L'hydrogène bleu peut protéger le climat

Un groupe international de chercheurs sous la direction de l'Institut Paul Scherrer et de l'Université Heriot Watt a analysé en profondeur les effets climatiques de ce qu'on appelle l'hydrogène bleu. Il est produit à partir du gaz naturel, les émissions de CO2 qui en résultent étant captées et stockées. L'étude montre que, sous certaines conditions, l'hydrogène bleu peut jouer un rôle positif dans la transition énergétique.

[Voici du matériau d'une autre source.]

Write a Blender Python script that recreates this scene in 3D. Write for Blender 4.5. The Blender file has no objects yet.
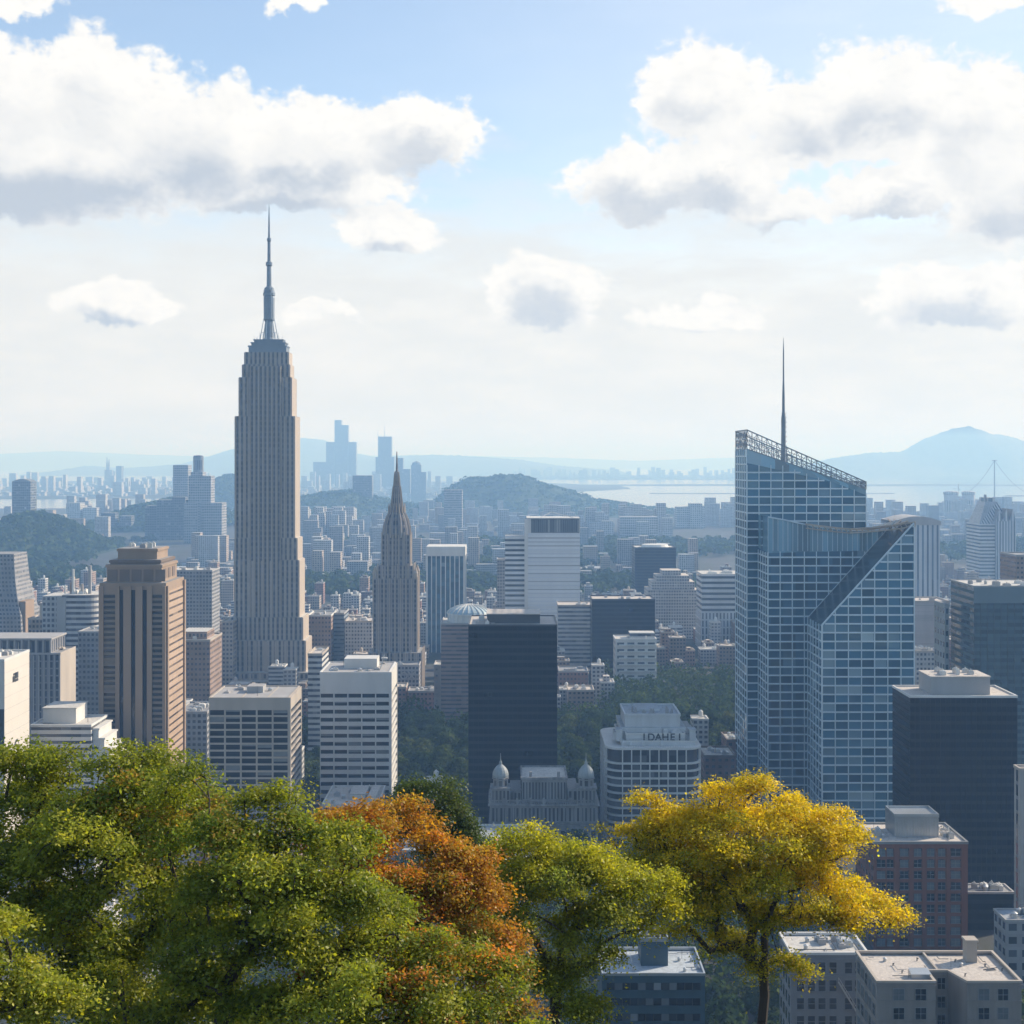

Christian Bauer étudie au PSI l'efficacité avec laquelle différentes sources d'énergie peuvent être utilisées pour un approvisionnement durable. Photo : PSI, Mahir Dzambegovic

L'hydrogène est considéré comme le vecteur d'énergie de l'avenir, car son utilisation - que ce soit pour la propulsion d'une voiture ou pour la production de chaleur dans les ménages et l'industrie - ne produit que de l'eau. Mais la question de savoir si l'hydrogène est vraiment respectueux du climat dépend de la manière dont il est produit. Le cas idéal est celui de l'hydrogène dit vert. Il est produit par électrolyse à partir d'eau et l'électricité utilisée provient exclusivement d'énergies renouvelables telles que l'énergie hydraulique, éolienne et solaire. Il est donc en grande partie neutre pour le climat. Mais actuellement, l'hydrogène produit de cette manière est cher et n'est pas disponible partout, car l'électricité renouvelable et les capacités d'électrolyse font défaut.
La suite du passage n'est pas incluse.